Nah, kita mengambil yang baik dari Muhammadiyah. Muhammadiyah juga mengambil yang baik dari NU. Kalau ada yang meninggal, dibacakan surat al-fatihah seratus kali. Walaupun tidak mengakui itu tahlil. Memang bukan tahlil, karena cuma membaca fatihah kok bukan lailaha illallah.

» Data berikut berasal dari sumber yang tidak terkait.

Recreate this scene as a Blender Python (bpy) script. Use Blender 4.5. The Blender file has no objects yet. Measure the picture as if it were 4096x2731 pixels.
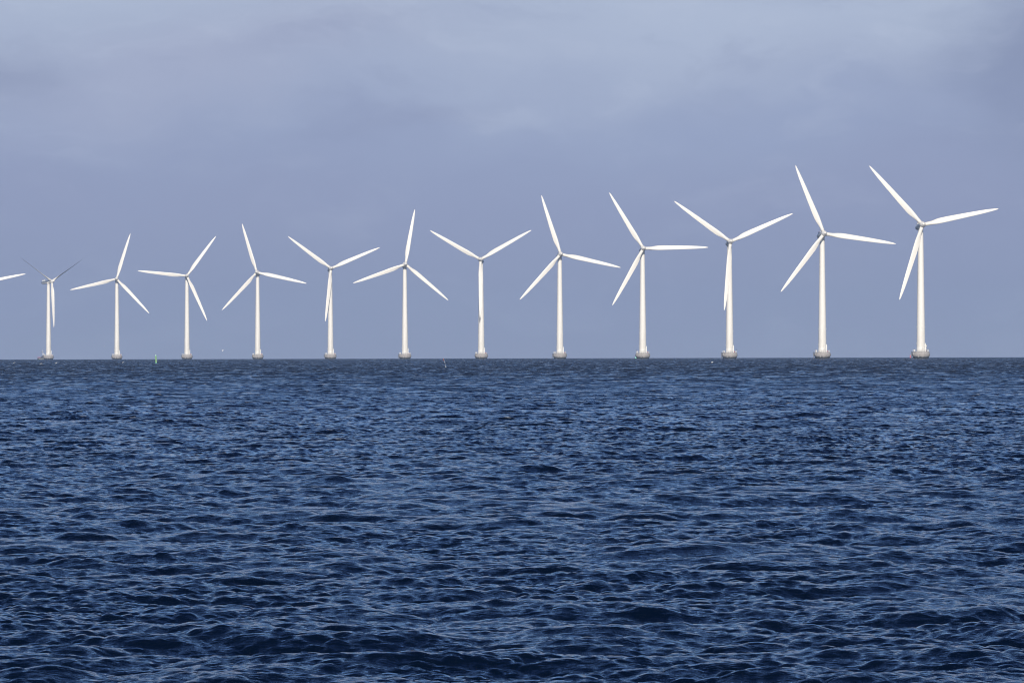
import bpy, math, random
import numpy as np
from mathutils import Matrix, Vector

R = math.radians
scene = bpy.context.scene
scene.cycles.use_denoising = True
scene.cycles.filter_width = 1.1
scene.cycles.sample_clamp_direct = 4.0
scene.cycles.sample_clamp_indirect = 2.0
COL = scene.collection

# ------------------------------------------------------------------ camera, world, sun, exposure
EARTH = 7.3e6                 # earth radius with refraction: the sea drops away and hides its own far side
CAM_H = 2.0
FPX = 19400.0                 # focal length in pixels of the 4096 px wide frame
PITCH, ROLL = R(0.1573), R(-0.129)
cam_d = bpy.data.cameras.new("camera")
cam_d.sensor_width = 36.0
cam_d.lens = 36.0 * FPX / 4096.0
cam_d.clip_start = 0.5
cam_d.clip_end = 30000.0
cam = bpy.data.objects.new("camera", cam_d)
COL.objects.link(cam)
CAM_ROT = Matrix.Rotation(R(90) + PITCH, 4, 'X') @ Matrix.Rotation(ROLL, 4, 'Z')
cam.matrix_world = Matrix.Translation((0, 0, CAM_H)) @ CAM_ROT
scene.camera = cam

SUN_EL, SUN_AZ = R(26.0), R(178.0)        # azimuth measured from +Y (the view) towards +X: behind the camera, a little right
sun_dir = Vector((math.sin(SUN_AZ) * math.cos(SUN_EL), math.cos(SUN_AZ) * math.cos(SUN_EL), math.sin(SUN_EL)))
sun_d = bpy.data.lights.new("sun", 'SUN')
sun_d.energy = 4.3
sun_d.angle = R(0.5)
sun_d.color = (1.0, 0.93, 0.83)
sun = bpy.data.objects.new("sun", sun_d)
sun.rotation_euler = sun_dir.to_track_quat('Z', 'Y').to_euler()
sun.location = (0, -50, 200)
COL.objects.link(sun)

vs = scene.view_settings
vs.view_transform = 'Standard'
vs.look = 'None'
vs.exposure = 0.0
vs.gamma = 1.0
vs.use_curve_mapping = False


def lin(r, g, b):
    f = lambda c: (c / 255 / 12.92) if c / 255 <= 0.04045 else ((c / 255 + 0.055) / 1.055) ** 2.4
    return (f(r), f(g), f(b), 1.0)


world = bpy.data.worlds.new("World")
scene.world = world
world.use_nodes = True
wt = world.node_tree
wt.nodes.clear()


class G:
    """tiny node-graph writer"""
    def __init__(self, tree):
        self.t = tree

    def node(self, typ, **kw):
        n = self.t.nodes.new(typ)
        for k, v in kw.items():
            setattr(n, k, v)
        return n

    def put(self, sock, v):
        if isinstance(v, bpy.types.NodeSocket):
            self.t.links.new(v, sock)
        else:
            sock.default_value = v

    def math(self, op, a, b=0.0, c=None, clamp=False):
        n = self.node('ShaderNodeMath', operation=op, use_clamp=clamp)
        self.put(n.inputs[0], a)
        self.put(n.inputs[1], b)
        if c is not None:
            self.put(n.inputs[2], c)
        return n.outputs[0]

    def mix(self, f, a, b, blend='MIX'):
        n = self.node('ShaderNodeMix', data_type='RGBA', blend_type=blend)
        self.put(n.inputs[0], f)
        self.put(n.inputs[6], a)
        self.put(n.inputs[7], b)
        return n.outputs[2]

    def smooth(self, v, lo, hi, a=0.0, b=1.0):
        n = self.node('ShaderNodeMapRange', interpolation_type='SMOOTHSTEP')
        self.put(n.inputs[0], v)
        for i, x in enumerate((lo, hi, a, b)):
            n.inputs[i + 1].default_value = x
        return n.outputs[0]

    def comb(self, x, y, z):
        n = self.node('ShaderNodeCombineXYZ')
        for i, v in enumerate((x, y, z)):
            self.put(n.inputs[i], v)
        return n.outputs[0]

    def noise(self, vec, scale, detail=4.0, rough=0.5, dist=0.0):
        n = self.node('ShaderNodeTexNoise')
        self.put(n.inputs['Vector'], vec)
        n.inputs['Scale'].default_value = scale
        n.inputs['Detail'].default_value = detail
        n.inputs['Roughness'].default_value = rough
        n.inputs['Distortion'].default_value = dist
        return n.outputs[0]

    def ramp(self, f, stops):
        n = self.node('ShaderNodeValToRGB')
        self.put(n.inputs[0], f)
        el = n.color_ramp.elements
        while len(el) < len(stops):
            el.new(0.5)
        for e, (p, c) in zip(el, stops):
            e.position = p
            e.color = c
        return n.outputs[0]


g = G(wt)
sky = g.node('ShaderNodeTexSky', sky_type='NISHITA', sun_disc=False)
sky.sun_elevation = SUN_EL
sky.sun_rotation = SUN_AZ
sky.air_density = 1.0
sky.dust_density = 0.6
sky.ozone_density = 1.6
SKY_STRENGTH = 0.1
tc = g.node('ShaderNodeTexCoord')
sep = g.node('ShaderNodeSeparateXYZ')
wt.links.new(tc.outputs['Generated'], sep.inputs[0])
sx, sy, sz = sep.outputs
DEG = 57.29578
az = g.math('MULTIPLY', g.math('ARCTAN2', sx, sy), DEG)         # degrees right of the view
el = g.math('MULTIPLY', g.math('ARCSINE', sz), DEG)             # degrees above the level
# slow warp so that cloud edges wander
w1 = g.noise(g.comb(g.math('MULTIPLY', az, 0.35), g.math('MULTIPLY', el, 0.8), 3.1), 1.0, 5, 0.55)
w2 = g.noise(g.comb(g.math('MULTIPLY', az, 0.30), g.math('MULTIPLY', el, 0.7), 9.7), 1.0, 5, 0.55)
azw = g.math('MULTIPLY_ADD', g.math('SUBTRACT', w1, 0.5), 3.0, az)
elw = g.math('MULTIPLY_ADD', g.math('SUBTRACT', w2, 0.5), 1.6, el)
veil = g.ramp(g.math('DIVIDE', elw, 8.0, clamp=True), [
    (0.00, lin(147, 159, 188)), (0.10, lin(146, 157, 189)), (0.22, lin(148, 159, 192)),
    (0.34, lin(152, 165, 197)), (0.45, lin(166, 178, 205)), (0.56, lin(176, 189, 213)), (0.8, lin(186, 198, 220))])


def blob(cx, cy, rx, ry, tilt=0.0):
    dx = g.math('SUBTRACT', azw, cx)
    dy = g.math('SUBTRACT', elw, cy)
    if tilt:
        dy = g.math('MULTIPLY_ADD', dx, -tilt, dy)
    q = g.math('ADD', g.math('POWER', g.math('DIVIDE', g.math('ABSOLUTE', dx), rx), 2.0),
               g.math('POWER', g.math('DIVIDE', g.math('ABSOLUTE', dy), ry), 2.0))
    return g.math('EXPONENT', g.math('MULTIPLY', q, -1.0))


for (cx, cy, rx, ry, tilt, amt, col) in [
        (2.2, 3.9, 3.0, 0.75, 0.10, 0.55, (180, 193, 217)),
        (-0.2, 3.0, 2.6, 0.40, -0.12, 0.30, (166, 179, 207)),
        (-4.2, 3.2, 2.0, 0.60, 0.25, 0.55, (172, 180, 206)),
        (-2.0, 3.62, 1.6, 0.20, 0.14, 0.50, (150, 159, 190)),
        (-1.3, 2.85, 0.9, 0.14, 0.22, 0.38, (144, 154, 186)),
        (-5.9, 3.35, 0.7, 0.34, 0.0, 0.55, (140, 150, 181)),
        (6.3, 3.5, 0.9, 1.4, 0.2, 0.85, (134, 146, 178)),
        (5.2, 2.0, 2.2, 0.7, 0.1, 0.35, (148, 157, 190)),
        (-3.6, 1.6, 2.4, 0.5, 0.0, 0.25, (150, 160, 191)),
        (3.3, 2.9, 2.4, 0.35, 0.12, 0.40, (150, 164, 198))]:
    veil = g.mix(g.math('MULTIPLY', blob(cx, cy, rx, ry, tilt), amt), veil, lin(*col))
wisp = g.noise(g.comb(g.math('MULTIPLY', azw, 0.55), g.math('MULTIPLY', elw, 1.7), 0.4), 1.0, 6, 0.6)
veil = g.mix(g.math('MULTIPLY', g.smooth(wisp, 0.5, 0.75), g.smooth(el, 1.0, 4.0, 0.10, 0.32)), veil, lin(190, 201, 222))
veil = g.mix(g.math('MULTIPLY', g.smooth(wisp, 0.5, 0.25), g.smooth(el, 1.0, 4.0, 0.10, 0.36)), veil, lin(136, 147, 182))
tint = g.mix(g.smooth(g.math('MULTIPLY_ADD', g.math('SUBTRACT', w1, 0.5), 12.0, el), 8.0, 28.0),       # unseen sky: blue lifted low down, darkened above for contrast in the sea
             (SKY_STRENGTH * 0.54, SKY_STRENGTH * 0.69, SKY_STRENGTH * 1.05, 1.0), (SKY_STRENGTH * 0.12, SKY_STRENGTH * 0.20, SKY_STRENGTH * 0.43, 1.0))
tint = g.mix(g.smooth(sy, 0.05, -0.55), tint, (SKY_STRENGTH * 1.0, SKY_STRENGTH * 0.98, SKY_STRENGTH * 0.95, 1.0))   # unseen sky behind the camera, brightened to fill the tower fronts
clear = g.mix(1.0, sky.outputs[0], tint, 'MULTIPLY')
patch = g.noise(g.comb(g.math('MULTIPLY', az, 0.05), g.math('MULTIPLY', el, 0.12), 5.5), 1.0, 4, 0.55)
cover = g.math('MULTIPLY_ADD', g.math('SUBTRACT', patch, 0.5), 3.0, el)
sky_col = g.mix(g.smooth(cover, 4.5, 6.5), veil, clear)
bg = g.node('ShaderNodeBackground')
wt.links.new(sky_col, bg.inputs['Color'])
bg.inputs['Strength'].default_value = 1.0      # the sky texture itself is scaled by SKY_STRENGTH above
wo = g.node('ShaderNodeOutputWorld')
wt.links.new(bg.outputs[0], wo.inputs['Surface'])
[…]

Di sinilah. Saya sekadar menjelaskan beberapa hal yang perlu diperhatikan dengan Pak Said Aqiel, agar supaya kita berada dalam tataran dialog, tataran diskusi yang matang dan baik. Jangan satunya masuknya akidah, satu menerimanya tarikh. Atau sebaliknya. Hanya saya bilang kepada Pak Said kemarin, sampeyan ini memang lagi jadi bulan-bulanan, karena sampeyan itu pegangan atau ngutik-ngutik dua hal. Mengutik-utik sejarah sunni dengan menggunakan dua kitab. Futuhul Buldan ‘ala Thuliz Zaman oleh al-Baladzuri. Pendekatannya tarikh dan al-futuhatul Makiyah oleh Ibnul Araby. Mestinya juga mencari dari futuhnya dalam fikih.